9.1 Without derogating from the generality of any of the provisions hereof, and subject to the CPA, Piet van der Westhuizen shall not at any time be liable for any claims of whatsoever nature and howsoever arising for direct or consequential loss or damage which may be sustained by the Customer or any of the Customer’s clients in connection with the use of the Products and the Customer hereby indemnifies Piet van der Westhuizen against all such claims;

9.2 The Products are sold subject to Piet van der Westhuizen’s specifications and recommendations.
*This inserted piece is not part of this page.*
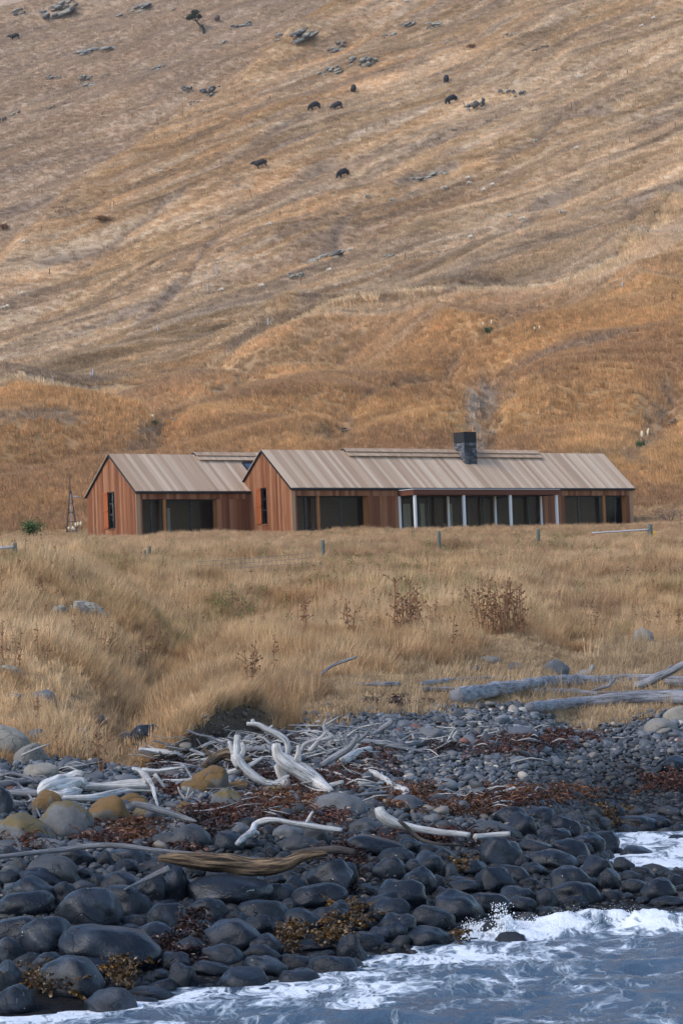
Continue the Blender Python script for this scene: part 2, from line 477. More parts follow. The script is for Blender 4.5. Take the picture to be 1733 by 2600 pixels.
def m_inst(name, rough=.8, trans=0.0, var=.45, spec=.2, soft=0.0):
    """colour from the instance's own tint, varied per piece"""
    k = NT(name); a = k.attr('gcol', 'INSTANCER'); oi = k.n('ObjectInfo')
    c = k.mix(1.0, a.outputs['Color'], k.ramp(oi.outputs['Random'], [(0, 1 - var), (1, 1 + var)]), 'MULTIPLY')
    b = k.attr('blade')
    c = k.mix(1.0, c, k.ramp(b.outputs['Fac'], [(0, 1 - var * .8), (1, 1 + var * .8)]), 'MULTIPLY')
    k.base(c); k.rough(rough); k.b.inputs['Specular IOR Level'].default_value = spec
    if trans:
        t = k.n('BsdfTranslucent'); k.l(c, t.inputs[0]); mx = k.n('MixShader'); mx.inputs[0].default_value = trans
        k.l(k.b.outputs[0], mx.inputs[1]); k.l(t.outputs[0], mx.inputs[2]); k.l(mx.outputs[0], k.out.inputs[0])
    return k.m
M['grass'] = m_inst('dry_grass', .75, .3, .3)
M['kelp'] = m_inst('kelp_blade', .35, .15, .5, .45)
M['pebble'] = m_inst('beach_stone', .6, 0, .55, .4)

def m_ground():
    k = NT('ground_soil'); a = k.attr('gcol')
    v = k.coord('World')
    n = k.noise(v, 3.0, 6, .7); n2 = k.noise(v, 18, 4, .7)
    c = k.mix(.7, a.outputs['Color'], k.ramp(n, [(.3, .55), (.7, 1.4)]), 'MULTIPLY')
    c = k.mix(.6, c, k.ramp(n2, [(.3, .55), (.7, 1.4)]), 'MULTIPLY')
    k.base(c); k.rough(.95); k.b.inputs['Specular IOR Level'].default_value = .1
    k.bump(k.mix(.5, n, n2), 1.0, .25); return k.m
M['ground'] = m_ground()
def m_hill():
    k = NT('hill_grass'); a = k.attr('gcol')
    mp = k.n('Mapping'); mp.vector_type = 'TEXTURE'
    mp.inputs['Rotation'].default_value = (0, 0, math.atan2(SD[1], SD[0])); mp.inputs['Scale'].default_value = (7, 1.6, 3)
    k.l(k.n('NewGeometry').outputs['Position'], mp.inputs['Vector'])
    n = k.noise(mp.outputs[0], 1.0, 8, .68, .6)
    n2 = k.noise(k.coord('World', (1, .45, 1)), 2.2, 4, .75)
    c = k.mix(.75, a.outputs['Color'], k.ramp(n, [(.3, .86), (.7, 1.12)]), 'MULTIPLY')
    c = k.mix(.6, c, k.ramp(n2, [(.25, .8), (.75, 1.18)]), 'MULTIPLY')
    k.base(c); k.rough(.95); k.b.inputs['Specular IOR Level'].default_value = .1
    k.bump(k.mix(.5, n, n2), .6, .3); return k.m
M['hill'] = m_hill()

# ------------------------------------------------------------------ scatter (for uncountable stuff only)
def scatter(name, protos, P, R, SC, IDX, COLR, label, cat):
    pc = bpy.data.collections.new(name + "_pieces")
    for o in protos: pc.objects.link(o)
    n = len(P)
    me = bpy.data.meshes.new(name); me.vertices.add(n); me.vertices.foreach_set("co", np.asarray(P, np.float32).ravel())
    a = me.attributes.new("rot", 'FLOAT_VECTOR', 'POINT'); a.data.foreach_set("vector", np.asarray(R, np.float32).ravel())
    SC = np.asarray(SC, np.float32)
    if SC.ndim == 1: SC = np.repeat(SC[:, None], 3, 1)
    a = me.attributes.new("scl", 'FLOAT_VECTOR', 'POINT'); a.data.foreach_set("vector", SC.ravel())
    a = me.attributes.new("idx", 'INT', 'POINT'); a.data.foreach_set("value", np.asarray(IDX, np.int32))
    c = np.ones((n, 4), np.float32); c[:, :3] = COLR
    a = me.attributes.new("gcol", 'FLOAT_COLOR', 'POINT'); a.data.foreach_set("color", c.ravel())
    o = link(bpy.data.objects.new(name, me))
    ng = bpy.data.node_groups.new(name + "_nodes", 'GeometryNodeTree')
    ng.interface.new_socket("Geometry", in_out='INPUT', socket_type='NodeSocketGeometry')
    ng.interface.new_socket("Geometry", in_out='OUTPUT', socket_type='NodeSocketGeometry')
    gi = ng.nodes.new("NodeGroupInput"); go = ng.nodes.new("NodeGroupOutput")
    ip = ng.nodes.new("GeometryNodeInstanceOnPoints"); ci = ng.nodes.new("GeometryNodeCollectionInfo")
    ci.inputs['Collection'].default_value = pc; ci.inputs['Separate Children'].default_value = True; ci.inputs['Reset Children'].default_value = True
    ip.inputs['Pick Instance'].default_value = True
    def na(nm, dt):
        x = ng.nodes.new("GeometryNodeInputNamedAttribute"); x.data_type = dt; x.inputs[0].default_value = nm; return x.outputs[0]
    ng.links.new(gi.outputs[0], ip.inputs['Points']); ng.links.new(ci.outputs[0], ip.inputs['Instance'])
    ng.links.new(na("idx", 'INT'), ip.inputs['Instance Index'])
    ng.links.new(na("rot", 'FLOAT_VECTOR'), ip.inputs['Rotation']); ng.links.new(na("scl", 'FLOAT_VECTOR'), ip.inputs['Scale'])
    ng.links.new(ip.outputs[0], go.inputs[0])
    md = o.modifiers.new("scatter", 'NODES'); md.node_group = ng
    tag(o, label, cat, kind="stuff")
    return o

def proto(name, V, Fc, mat, blade=None, smooth=False):
    me = bpy.data.meshes.new(name); me.from_pydata(V, [], Fc); me.update()
    if blade is not None:
        a = me.attributes.new("blade", 'FLOAT', 'POINT'); a.data.foreach_set("value", np.asarray(blade, np.float32))
    me.materials.append(mat)
    if smooth: me.shade_smooth()
    return bpy.data.objects.new(name, me)

# ------------------------------------------------------------------ the ground and the hill
STRAW = np.array([.54, .345, .165]); PALE = np.array([.62, .45, .27]); ORANGE = np.array([.43, .258, .12])
RUST = np.array([.33, .19, .10]); MAUVE = np.array([.27, .195, .135]); GREEN = np.array([.17, .17, .05])
SOIL = np.array([.13, .10, .075]); SHINGLE = np.array([.02, .02, .022])

def near_color(X, Y):
    n = fbm(X / 4, Y / 6, 81, 4)[..., None]; n2 = fbm(X / 1.2, Y / 2, 83, 3)[..., None]
    c = STRAW * (1 - n) + PALE * n
    c = c + (ORANGE - c) * (sstep(.5, .72, n2) * .65)
    c = c + (RUST - c) * (sstep(.52, .72, fbm(X / 7, Y / 10, 87, 3))[..., None] * .55)
    far = sstep(105, 155, Y)[..., None]
    c = c + (np.array([.47, .30, .17]) - c) * far * .6
    return c * np.array([1.015, 1.0, 1.0])

def hill_color(X, Y):
    p, q = streak(X, Y); wob = fbm(p / 30, q / 30, 31, 3) * 13
    n = sstep(.2, .8, fbm(p / 26, (q + wob) / 6, 101, 3))[..., None]
    n2 = fbm(p / 60, q / 40, 103, 3)[..., None]
    d, t, s = polydist(X, Y, HL['track'], .5)
    below = (s < 0)
    lowf = sstep(0, 24, np.where(below, d, -d) + 16 * (fbm(p / 14, q / 8, 109, 3) - .5))[..., None]
    c = np.array([.49, .335, .185]) * (1 - n) + np.array([.62, .455, .285]) * n
    c = c + (np.array([.49, .305, .15]) - c) * (sstep(.46, .70, fbm(p / 45, (q + wob) / 16, 107, 4))[..., None] * .6)
    c = c + (np.array([.34, .245, .17]) - c) * (sstep(.48, .74, fbm(p / 18, (q + wob) / 4.5, 113, 4))[..., None] * .55)
    st1 = fbm(p / 16, (q + wob) / 1.9, 161, 4); st2 = fbm(p / 34, (q + wob) / 5.5, 163, 4)
    c = c * (1 + .85 * (st1 - .5) + .55 * (st2 - .5))[..., None]
    c = c + (np.array([.36, .27, .20]) - c) * (sstep(.56, .72, fbm(p / 24, (q + wob) / 3.2, 165, 4)) * .5)[..., None]
    c = c + (np.array([.66, .52, .36]) - c) * (sstep(.55, .72, fbm(p / 20, (q + wob) / 2.4, 167, 4)) * .6)[..., None]
    low = ORANGE * (1 - n) + np.array([.50, .305, .135]) * n
    low = low * (1 + .5 * (st2 - .5) + .3 * (st1 - .5))[..., None] * 1.08
    low = low + (RUST - low) * (sstep(.48, .66, fbm(p / 25, q / 12, 127, 3))[..., None] * .7)
    c = c + (low - c) * lowf
    top = sstep(470, 600, Y)[..., None]
    c = c + (np.array([.40, .295, .21]) - c) * top * .3
    # bare earth: above the track, in gullies and under scarps
    bare = np.where(~below, np.exp(-((d - 2.0) / 2.0) ** 2), 0) * .9 * sstep(.42, .62, fbm(X / 9, Y / 12, 131, 3))
    for gp in HL['gullies']:
        dd, tt, ss = polydist(X + 2.2 * (fbm(X / 3, Y / 5, 133, 3) - .5) * 2, Y, gp, .55)
        bare = np.maximum(bare, .6 * np.exp(-(dd / 1.1) ** 2))
    for sp in HL['scarps']:
        dd, tt, ss = polydist(X + 1.5 * (fbm(X / 3, Y / 5, 137, 3) - .5) * 2, Y, sp, .4)
        bare = np.maximum(bare, .95 * np.exp(-(dd / .75) ** 2))
    bare = np.maximum(bare, .7 * sstep(.66, .78, fbm(p / 20, (q + wob) / 3.2, 139, 5)))
    dc, tc, sc_ = polydist(X, Y, HL['crest'], .6)
    bh = np.where(sc_ > 0, sstep(2, 14, dc), 0)[..., None]
    c = c + (np.array([.42, .31, .22]) - c) * bh * .5
    c = c + (np.array([.52, .335, .165]) - c) * (np.exp(-(dc / 3.0) ** 2) * sstep(.1, .3, tc))[..., None] * .45
    c = c + (MAUVE - c) * bare[..., None]
    dd, tt, ss = polydist(X + 1.6 * (fbm(X / 2, Y / 3, 143, 3) - .5) * 2 + .9, Y, HL['gullies'][0], .55)
    c = c + (np.array([.46, .38, .29]) - c) * (np.exp(-(dd / .6) ** 2) * .8)[..., None]
    rim = np.where(below, np.exp(-((d - 2.2) / 1.6) ** 2), 0)[..., None] * sstep(.4, .6, fbm(X / 3, Y / 5, 141, 3))[..., None]
    c = c + (PALE * 1.05 - c) * rim * .8
    return c * np.array([1.0, .995, 1.03]), bare

# near ground
ny, nx = 470, 300
yy = np.concatenate([np.linspace(-40, 22, 20)[:-1], np.geomspace(22, HILL0 + 1.5, ny)])
ss_ = np.linspace(-1, 1, nx)
Yg = np.repeat(yy[:, None], nx, 1); Xg = ss_[None, :] * (.165 * np.maximum(Yg, 20) + 5)
Zg = height(Xg, Yg)
ge = grass_edge(Xg, Yg)
gf = sstep(-.9, .9, Yg - ge)[..., None]
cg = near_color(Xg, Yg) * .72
_a = Xg / np.maximum(Yg, 20); _yc = np.interp(_a, [-.1, -.08, -.06, -.04, -.02], [52.6, 53.4, 54.2, 56.2, 58.5])
bank = (np.exp(-((Yg - _yc - .1) / .7) ** 2) * sstep(-.088, -.075, _a) * (1 - sstep(-.04, -.022, _a)))[..., None]
cg = SHINGLE + (cg - SHINGLE) * gf
cg = cg + (SOIL * .85 - cg) * bank
Zg = Zg - .12 * sstep(-1, 1, Yg - HILL0)
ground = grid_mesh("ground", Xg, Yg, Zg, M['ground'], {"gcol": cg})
tag(ground, "dry grassy field running down to a dark stony beach", None, kind="structure")
# the hill
ny, nx = 760, 400
yh = np.concatenate([np.linspace(HILL0, 330, 240)[:-1], np.linspace(330, 620, 440)[:-1], np.linspace(620, 790, 82)])
Yh = np.repeat(yh[:, None], nx, 1); Xh = np.linspace(-1, 1, nx)[None, :] * (.16 * Yh + 6)
Zh = height(Xh, Yh)
ch, bare_h = hill_color(Xh, Yh)
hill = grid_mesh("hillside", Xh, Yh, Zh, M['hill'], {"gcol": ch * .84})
tag(hill, "steep hillside of dry tan and orange grass", None, kind="structure")

# ------------------------------------------------------------------ grass
def tuft(name, rng, nb, rad_, h0, h1, wid, lean, curl, segs=3, mat=None):
    V, Fc, B = [], [], []
    for i in range(nb):
        a = rng.uniform(0, 2 * math.pi); r = rad_ * math.sqrt(rng.uniform())
        bx, by = r * math.cos(a), r * math.sin(a)
        h = rng.uniform(h0, h1); oa = a + rng.normal(0, .7)
        out = rng.uniform(.1, 1) * curl * h
        lx, ly = lean[0] * h * rng.uniform(.4, 1.3) + out * math.cos(oa), lean[1] * h * rng.uniform(.4, 1.3) + out * math.sin(oa)
        fa = rng.uniform(0, 2 * math.pi); wx, wy = math.cos(fa) * wid * .5, math.sin(fa) * wid * .5
        col = rng.uniform()
        b0 = len(V)
        for s in range(segs):
            t = s / segs; k = t ** 1.7; ww = 1 - .55 * t
            zz = h * (t - .22 * t * t * min(1.6, math.hypot(lx, ly) / h))
            V.append((bx + lx * k - wx * ww, by + ly * k - wy * ww, zz - .03 * (s == 0))); V.append((bx + lx * k + wx * ww, by + ly * k + wy * ww, zz - .03 * (s == 0)))
            B += [col, col]
        V.append((bx + lx, by + ly, h * (1 - .22 * min(1.6, math.hypot(lx, ly) / h)))); B.append(col)
        for s in range(segs - 1):
            q = b0 + 2 * s; Fc.append((q, q + 1, q + 3, q + 2))
        q = b0 + 2 * (segs - 1); Fc.append((q, q + 1, q + 2))
    return proto(name, V, Fc, mat or M['grass'], B)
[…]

Failure to adhere to these may result in damage, injury or harm.


13.1 Subject to the CPA, in all transactions with the Customer, any clauses or conditions contained in or forming part of the Customer’s documents shall not amend or modify these terms and conditions of sale and Bridgestone shall not be bound thereby;

13.2 These standard terms and conditions of sale shall supersede any conflicting clauses or conditions whether verbal or contained in any of the Customer’s documents.


14.1 All transactions shall be governed in all respects by, and shall be construed according to the laws of the Republic of South Africa.;

14.2 Subject to the CPA, the Customer agrees and consents in terms of Section 45 of the Magistrate’s Court Act (“the MCA”) to the jurisdiction of a Magistrate’s Court having jurisdiction in respect of the Customer or the claim in terms of Section 28 of the MCA in respect of any proceedings or claims or action being instituted against the Customer by Piet van der Westhuizen in terms hereof or otherwise, notwithstanding that the amount of such claim may exceed the jurisdiction of such Magistrate’s Court, provided that Piet van der Westhuizen may in its discretion be entitled to bring such proceedings in any other court of competent jurisdiction, the Customer agreeing and submitting itself to the jurisdiction of the South Western Cape Division of the High Court of South Africa or any other division of the High Court of South Africa chosen by Piet van der Westhuizen in the event of Piet van der Westhuizen exercising its rights in terms hereof.


15.1 The Customer chooses domicilium citandi et executandi at the address as reflected in the “Application for Credit Facilities”.